The passage sums up by saying that if you posses these qualities – and if they are increasing than you can be ASSURED of your salvation. BUT it asks that WE BE DILIGENT, DILIGENT, to make certain about His calling and choosing us – that means not just drifting though life with the Calvinist attitude that once we have been saved through baptism than we’ll always be saved – once he chooses us, adopts us then there is nothing we can do or not do to change that. But listen again to the latter part of the reading:

Therefore, brethren, be all the more diligent to make certain about His calling and choosing you; for as long as you practice these things, you will never stumble; for in this way the entrance into the eternal kingdom of our Lord and Savior Jesus Christ will be abundantly supplied to you.

If we practice these things then we needn’t be anxious about our eternal destination – God chooses all those who come to him with an open and ready heart.

5. Finally – We need to Endure Mark 13:

10 The gospel must first be preached to all the nations. "When they arrest you and hand you over, do not worry beforehand about what you are to say, but say whatever is given you in that hour; for it is not you who speak, but it is the Holy Spirit. "Brother will betray brother to death, and a father his child; and children will rise up against parents and have them put to death.

13"You will be hated by all because of My name, but the one who endures to the end, he will be saved.

Young Daniel Kite had been misled by the teachings of Calvin and in the end another man convinced him that if he didn’t stop praying he wouldn’t be able to hear God. He was persuaded that God would surely choose someone like him, someone with such belief, such a repentant heart and a phenomenal desire to belong to God – they where right. Our death is certain and our destination after that is of our choosing – God doesn’t want ANYONE to perish and YET most people will. He begs us – cries out to us – CHOOSE ME – and if we believe, if we recognize that we are sinful and repent, if we are baptized for the forgiveness of those sins we will receive the gift of the holy spirit who will help us bear the kind of fruits I’ve talked about this morning. And do we endure alone – absolutely not – cast your burdens on me Christ said – I’ll carry you when things get tough – just keep faith with me and I’ll help you home.

Calvin got it wrong – we do have a choice and we will play an active part in determining our eternal destiny. God knows how it will all turn out – he knows who the elect will be – but he won’t ever mess with our free will or tell us what to do. He’s letting this world carry on to give mankind time to make the right choice – but there will come a time when he’ll draw a line under it.

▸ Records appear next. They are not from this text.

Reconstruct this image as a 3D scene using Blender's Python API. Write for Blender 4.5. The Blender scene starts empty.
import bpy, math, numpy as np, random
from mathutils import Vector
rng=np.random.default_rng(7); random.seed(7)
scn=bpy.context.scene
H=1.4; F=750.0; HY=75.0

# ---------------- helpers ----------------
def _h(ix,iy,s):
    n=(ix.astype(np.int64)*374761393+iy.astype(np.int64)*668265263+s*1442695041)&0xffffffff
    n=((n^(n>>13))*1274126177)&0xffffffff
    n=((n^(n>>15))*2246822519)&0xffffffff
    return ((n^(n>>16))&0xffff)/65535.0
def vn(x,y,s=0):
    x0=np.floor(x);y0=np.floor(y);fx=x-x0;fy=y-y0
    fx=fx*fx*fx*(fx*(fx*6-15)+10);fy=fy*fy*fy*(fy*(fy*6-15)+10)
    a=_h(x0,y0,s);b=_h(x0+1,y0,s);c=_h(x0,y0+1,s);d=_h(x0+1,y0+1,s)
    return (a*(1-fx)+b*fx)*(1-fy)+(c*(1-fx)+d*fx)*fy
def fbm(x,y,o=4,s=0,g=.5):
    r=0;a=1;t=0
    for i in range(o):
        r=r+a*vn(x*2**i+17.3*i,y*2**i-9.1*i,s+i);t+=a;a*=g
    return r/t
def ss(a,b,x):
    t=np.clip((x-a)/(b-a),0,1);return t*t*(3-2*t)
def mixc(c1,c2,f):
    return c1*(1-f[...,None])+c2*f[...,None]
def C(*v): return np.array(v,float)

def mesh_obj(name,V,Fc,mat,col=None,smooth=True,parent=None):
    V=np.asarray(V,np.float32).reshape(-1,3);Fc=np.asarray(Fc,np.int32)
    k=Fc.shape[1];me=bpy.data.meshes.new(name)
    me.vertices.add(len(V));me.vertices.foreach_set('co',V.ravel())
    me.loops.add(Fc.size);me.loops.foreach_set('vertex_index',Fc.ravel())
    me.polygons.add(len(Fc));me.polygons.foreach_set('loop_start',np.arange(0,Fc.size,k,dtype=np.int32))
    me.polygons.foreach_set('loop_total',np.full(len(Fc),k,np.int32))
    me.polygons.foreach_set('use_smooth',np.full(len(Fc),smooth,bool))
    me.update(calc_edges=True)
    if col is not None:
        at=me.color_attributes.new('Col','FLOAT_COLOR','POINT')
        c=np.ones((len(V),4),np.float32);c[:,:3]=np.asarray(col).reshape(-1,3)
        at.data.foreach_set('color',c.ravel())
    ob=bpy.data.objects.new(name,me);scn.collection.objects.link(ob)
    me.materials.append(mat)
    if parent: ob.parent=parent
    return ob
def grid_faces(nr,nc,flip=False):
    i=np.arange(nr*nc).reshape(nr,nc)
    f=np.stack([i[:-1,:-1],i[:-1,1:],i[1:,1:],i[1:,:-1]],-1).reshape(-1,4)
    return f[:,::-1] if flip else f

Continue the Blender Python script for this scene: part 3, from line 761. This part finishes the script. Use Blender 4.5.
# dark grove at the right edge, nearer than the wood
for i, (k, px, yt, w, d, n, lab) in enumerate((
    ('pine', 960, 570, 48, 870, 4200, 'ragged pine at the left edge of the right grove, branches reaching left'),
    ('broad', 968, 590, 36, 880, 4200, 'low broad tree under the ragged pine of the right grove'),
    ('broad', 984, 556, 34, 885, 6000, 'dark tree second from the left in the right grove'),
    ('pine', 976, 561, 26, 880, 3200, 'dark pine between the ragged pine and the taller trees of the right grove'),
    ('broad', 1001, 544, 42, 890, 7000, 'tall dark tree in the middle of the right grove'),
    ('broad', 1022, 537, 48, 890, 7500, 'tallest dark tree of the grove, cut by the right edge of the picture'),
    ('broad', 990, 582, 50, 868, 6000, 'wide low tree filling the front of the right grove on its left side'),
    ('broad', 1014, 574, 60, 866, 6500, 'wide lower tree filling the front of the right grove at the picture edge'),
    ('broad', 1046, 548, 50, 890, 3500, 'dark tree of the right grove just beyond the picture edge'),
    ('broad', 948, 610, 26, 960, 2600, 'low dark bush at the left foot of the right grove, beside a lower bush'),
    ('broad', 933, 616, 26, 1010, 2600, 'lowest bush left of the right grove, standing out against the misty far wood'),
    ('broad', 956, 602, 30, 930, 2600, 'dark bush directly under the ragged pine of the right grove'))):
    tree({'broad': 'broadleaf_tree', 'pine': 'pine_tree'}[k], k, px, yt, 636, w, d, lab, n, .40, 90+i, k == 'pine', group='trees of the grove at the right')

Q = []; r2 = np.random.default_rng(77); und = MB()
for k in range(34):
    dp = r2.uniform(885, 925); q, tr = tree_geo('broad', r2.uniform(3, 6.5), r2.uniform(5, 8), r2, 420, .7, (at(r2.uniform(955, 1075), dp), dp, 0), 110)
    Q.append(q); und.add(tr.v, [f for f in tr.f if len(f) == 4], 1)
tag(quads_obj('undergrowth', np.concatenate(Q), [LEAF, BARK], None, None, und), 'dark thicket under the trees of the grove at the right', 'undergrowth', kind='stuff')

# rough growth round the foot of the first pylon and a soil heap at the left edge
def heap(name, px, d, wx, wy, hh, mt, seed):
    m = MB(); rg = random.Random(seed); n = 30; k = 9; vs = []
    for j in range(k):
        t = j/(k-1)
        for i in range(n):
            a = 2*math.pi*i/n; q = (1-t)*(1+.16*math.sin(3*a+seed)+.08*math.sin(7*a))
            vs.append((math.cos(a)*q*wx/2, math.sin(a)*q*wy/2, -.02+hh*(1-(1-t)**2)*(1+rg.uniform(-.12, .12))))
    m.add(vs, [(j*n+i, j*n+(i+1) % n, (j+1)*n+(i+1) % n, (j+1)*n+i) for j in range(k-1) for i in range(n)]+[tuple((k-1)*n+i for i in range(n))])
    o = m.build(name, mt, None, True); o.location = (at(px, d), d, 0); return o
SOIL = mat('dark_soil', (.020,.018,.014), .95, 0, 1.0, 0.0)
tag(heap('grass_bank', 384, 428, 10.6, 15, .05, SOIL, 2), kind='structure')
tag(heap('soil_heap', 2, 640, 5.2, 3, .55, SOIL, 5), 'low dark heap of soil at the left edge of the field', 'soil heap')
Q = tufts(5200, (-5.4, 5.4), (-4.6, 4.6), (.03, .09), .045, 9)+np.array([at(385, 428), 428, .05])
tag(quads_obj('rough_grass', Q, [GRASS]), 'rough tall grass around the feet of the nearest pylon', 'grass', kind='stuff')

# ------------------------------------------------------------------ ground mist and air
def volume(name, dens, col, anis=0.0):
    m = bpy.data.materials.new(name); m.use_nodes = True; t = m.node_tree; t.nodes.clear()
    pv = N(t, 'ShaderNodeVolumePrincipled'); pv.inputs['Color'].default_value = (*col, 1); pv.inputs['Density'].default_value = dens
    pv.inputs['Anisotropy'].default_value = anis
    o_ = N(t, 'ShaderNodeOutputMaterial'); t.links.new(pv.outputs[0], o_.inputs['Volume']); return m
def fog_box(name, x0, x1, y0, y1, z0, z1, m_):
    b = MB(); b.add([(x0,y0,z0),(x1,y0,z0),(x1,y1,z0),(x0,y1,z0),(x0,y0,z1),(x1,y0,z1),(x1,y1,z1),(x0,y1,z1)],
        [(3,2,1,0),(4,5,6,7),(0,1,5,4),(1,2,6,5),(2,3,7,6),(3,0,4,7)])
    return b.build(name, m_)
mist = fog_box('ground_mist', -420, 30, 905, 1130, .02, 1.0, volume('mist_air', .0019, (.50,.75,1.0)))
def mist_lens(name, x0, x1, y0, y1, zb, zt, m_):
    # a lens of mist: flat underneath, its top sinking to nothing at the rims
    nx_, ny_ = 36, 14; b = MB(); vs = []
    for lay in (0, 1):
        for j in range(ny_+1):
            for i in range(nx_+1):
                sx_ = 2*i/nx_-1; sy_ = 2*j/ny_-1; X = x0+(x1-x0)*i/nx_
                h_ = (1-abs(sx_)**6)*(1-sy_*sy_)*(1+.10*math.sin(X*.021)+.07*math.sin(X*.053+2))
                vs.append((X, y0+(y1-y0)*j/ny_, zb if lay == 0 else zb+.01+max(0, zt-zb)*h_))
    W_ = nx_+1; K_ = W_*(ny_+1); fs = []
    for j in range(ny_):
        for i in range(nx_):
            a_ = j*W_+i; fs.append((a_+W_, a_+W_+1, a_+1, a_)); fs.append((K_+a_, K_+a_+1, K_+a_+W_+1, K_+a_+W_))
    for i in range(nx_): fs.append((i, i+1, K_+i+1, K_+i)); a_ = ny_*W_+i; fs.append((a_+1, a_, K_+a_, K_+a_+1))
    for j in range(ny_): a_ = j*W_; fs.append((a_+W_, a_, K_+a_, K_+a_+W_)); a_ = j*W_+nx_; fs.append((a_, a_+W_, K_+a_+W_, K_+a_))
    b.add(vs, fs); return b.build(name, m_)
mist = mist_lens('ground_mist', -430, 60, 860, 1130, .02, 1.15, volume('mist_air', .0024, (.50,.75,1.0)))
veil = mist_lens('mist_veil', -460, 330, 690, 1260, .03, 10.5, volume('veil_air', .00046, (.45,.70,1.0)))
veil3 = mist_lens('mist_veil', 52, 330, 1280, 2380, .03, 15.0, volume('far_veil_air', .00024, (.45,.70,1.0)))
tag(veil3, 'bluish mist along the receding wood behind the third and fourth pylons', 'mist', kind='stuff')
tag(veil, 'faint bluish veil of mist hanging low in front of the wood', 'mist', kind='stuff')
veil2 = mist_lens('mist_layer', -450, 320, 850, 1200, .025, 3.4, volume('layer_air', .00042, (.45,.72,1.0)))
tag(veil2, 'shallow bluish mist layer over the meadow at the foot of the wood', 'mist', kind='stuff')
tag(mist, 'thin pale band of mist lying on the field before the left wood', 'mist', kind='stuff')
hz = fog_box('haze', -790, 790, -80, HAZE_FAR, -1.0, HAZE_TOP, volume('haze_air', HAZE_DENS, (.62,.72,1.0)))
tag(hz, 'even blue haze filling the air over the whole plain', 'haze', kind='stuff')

Every one of us has a choice – if you’ve made it already then BE DILIGENT to make certain his calling, and if you are thinking about it – don’t think any longer, what’s to think about – if the Lord came during lunch today and the heavens opened and the air filled with a sound you had never heard and people began to rise into the air – let me tell you – you’d panic alright…but for you it’d be too late. Don’t leave it –Jesus is calling out to you this morning – sinner, COME HOME.